*Exercise goal*
Report each line of the data that has "picture" somewhere in it.

*Data supplied*
= = = = =

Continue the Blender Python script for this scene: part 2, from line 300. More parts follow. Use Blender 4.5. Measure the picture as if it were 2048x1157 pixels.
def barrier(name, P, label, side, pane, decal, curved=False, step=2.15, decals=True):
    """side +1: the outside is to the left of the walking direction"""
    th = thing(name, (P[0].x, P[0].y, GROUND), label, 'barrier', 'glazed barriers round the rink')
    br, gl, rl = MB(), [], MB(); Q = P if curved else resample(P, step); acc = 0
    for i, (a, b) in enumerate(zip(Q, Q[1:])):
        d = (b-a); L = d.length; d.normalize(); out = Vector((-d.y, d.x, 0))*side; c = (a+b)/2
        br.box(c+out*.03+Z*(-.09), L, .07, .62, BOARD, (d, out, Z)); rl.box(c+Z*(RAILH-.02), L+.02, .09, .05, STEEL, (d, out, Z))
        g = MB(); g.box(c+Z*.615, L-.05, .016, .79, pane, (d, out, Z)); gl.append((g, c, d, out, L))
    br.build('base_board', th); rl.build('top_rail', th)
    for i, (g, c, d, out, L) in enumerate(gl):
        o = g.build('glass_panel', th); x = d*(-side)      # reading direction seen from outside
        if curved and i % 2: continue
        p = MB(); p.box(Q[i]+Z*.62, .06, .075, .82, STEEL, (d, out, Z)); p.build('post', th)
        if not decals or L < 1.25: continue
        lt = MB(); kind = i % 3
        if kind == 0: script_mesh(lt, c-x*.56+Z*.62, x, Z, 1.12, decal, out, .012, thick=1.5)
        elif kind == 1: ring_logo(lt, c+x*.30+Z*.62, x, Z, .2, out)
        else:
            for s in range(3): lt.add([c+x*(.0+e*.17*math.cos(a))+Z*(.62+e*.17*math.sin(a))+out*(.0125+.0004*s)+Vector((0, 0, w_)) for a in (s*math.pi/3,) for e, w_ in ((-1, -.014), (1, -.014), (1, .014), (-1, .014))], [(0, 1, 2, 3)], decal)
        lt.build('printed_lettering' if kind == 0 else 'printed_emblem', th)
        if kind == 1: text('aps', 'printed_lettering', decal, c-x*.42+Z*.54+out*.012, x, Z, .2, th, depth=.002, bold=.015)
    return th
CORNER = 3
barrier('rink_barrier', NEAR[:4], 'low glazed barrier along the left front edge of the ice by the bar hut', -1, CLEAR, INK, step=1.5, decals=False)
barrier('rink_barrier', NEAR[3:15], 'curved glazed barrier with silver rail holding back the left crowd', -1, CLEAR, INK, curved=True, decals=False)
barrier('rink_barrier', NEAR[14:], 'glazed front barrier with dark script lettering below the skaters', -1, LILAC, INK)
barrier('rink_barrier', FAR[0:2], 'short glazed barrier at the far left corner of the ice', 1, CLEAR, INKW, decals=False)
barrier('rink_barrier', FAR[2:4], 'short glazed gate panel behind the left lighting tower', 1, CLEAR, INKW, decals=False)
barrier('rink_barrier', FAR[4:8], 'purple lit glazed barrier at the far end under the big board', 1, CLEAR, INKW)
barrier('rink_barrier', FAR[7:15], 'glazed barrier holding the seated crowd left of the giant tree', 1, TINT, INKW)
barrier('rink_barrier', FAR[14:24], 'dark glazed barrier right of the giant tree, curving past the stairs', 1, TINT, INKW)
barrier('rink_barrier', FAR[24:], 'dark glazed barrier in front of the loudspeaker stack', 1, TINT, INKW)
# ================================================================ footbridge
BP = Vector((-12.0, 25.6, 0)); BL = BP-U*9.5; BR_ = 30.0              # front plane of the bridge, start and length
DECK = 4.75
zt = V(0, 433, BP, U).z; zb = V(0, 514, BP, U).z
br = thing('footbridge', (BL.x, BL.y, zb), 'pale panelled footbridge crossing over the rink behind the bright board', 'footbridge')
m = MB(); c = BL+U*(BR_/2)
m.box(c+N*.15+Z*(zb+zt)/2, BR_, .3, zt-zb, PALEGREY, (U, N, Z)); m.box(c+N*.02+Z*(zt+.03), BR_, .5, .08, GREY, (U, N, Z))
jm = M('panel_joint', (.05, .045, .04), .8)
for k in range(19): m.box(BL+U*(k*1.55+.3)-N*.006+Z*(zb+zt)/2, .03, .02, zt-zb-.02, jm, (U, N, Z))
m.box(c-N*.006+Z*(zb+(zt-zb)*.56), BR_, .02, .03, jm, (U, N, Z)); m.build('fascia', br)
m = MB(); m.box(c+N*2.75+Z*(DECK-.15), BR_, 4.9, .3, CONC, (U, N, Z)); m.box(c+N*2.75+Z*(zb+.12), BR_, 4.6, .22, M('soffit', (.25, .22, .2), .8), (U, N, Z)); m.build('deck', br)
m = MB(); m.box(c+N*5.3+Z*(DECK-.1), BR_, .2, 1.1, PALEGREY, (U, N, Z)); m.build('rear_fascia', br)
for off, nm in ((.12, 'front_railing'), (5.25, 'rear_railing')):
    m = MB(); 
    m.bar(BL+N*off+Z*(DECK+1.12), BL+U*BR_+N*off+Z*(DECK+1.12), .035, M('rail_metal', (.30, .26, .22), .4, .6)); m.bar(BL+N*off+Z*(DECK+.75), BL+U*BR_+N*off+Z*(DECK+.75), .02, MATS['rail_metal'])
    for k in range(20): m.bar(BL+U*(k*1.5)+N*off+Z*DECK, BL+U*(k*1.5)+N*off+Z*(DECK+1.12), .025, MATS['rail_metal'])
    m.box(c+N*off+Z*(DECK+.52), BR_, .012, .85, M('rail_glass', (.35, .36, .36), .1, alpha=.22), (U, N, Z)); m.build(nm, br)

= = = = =

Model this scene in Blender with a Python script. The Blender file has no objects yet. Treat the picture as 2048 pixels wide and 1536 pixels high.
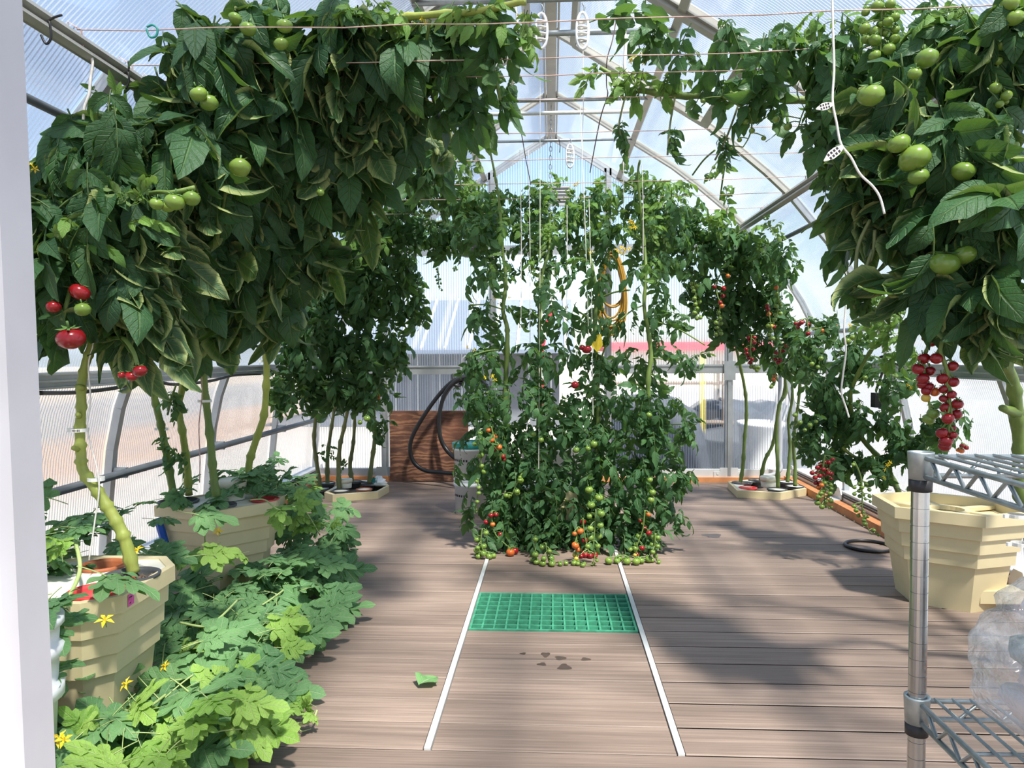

= = = = =

*Worked answer*
Continue the Blender Python script for this scene: part 2, from line 300. More parts follow. Use Blender 4.5. Measure the picture as if it were 2048x1157 pixels.
Model this scene in Blender with a Python script. The Blender file has no objects yet. Treat the picture as 2048 pixels wide and 1536 pixels high.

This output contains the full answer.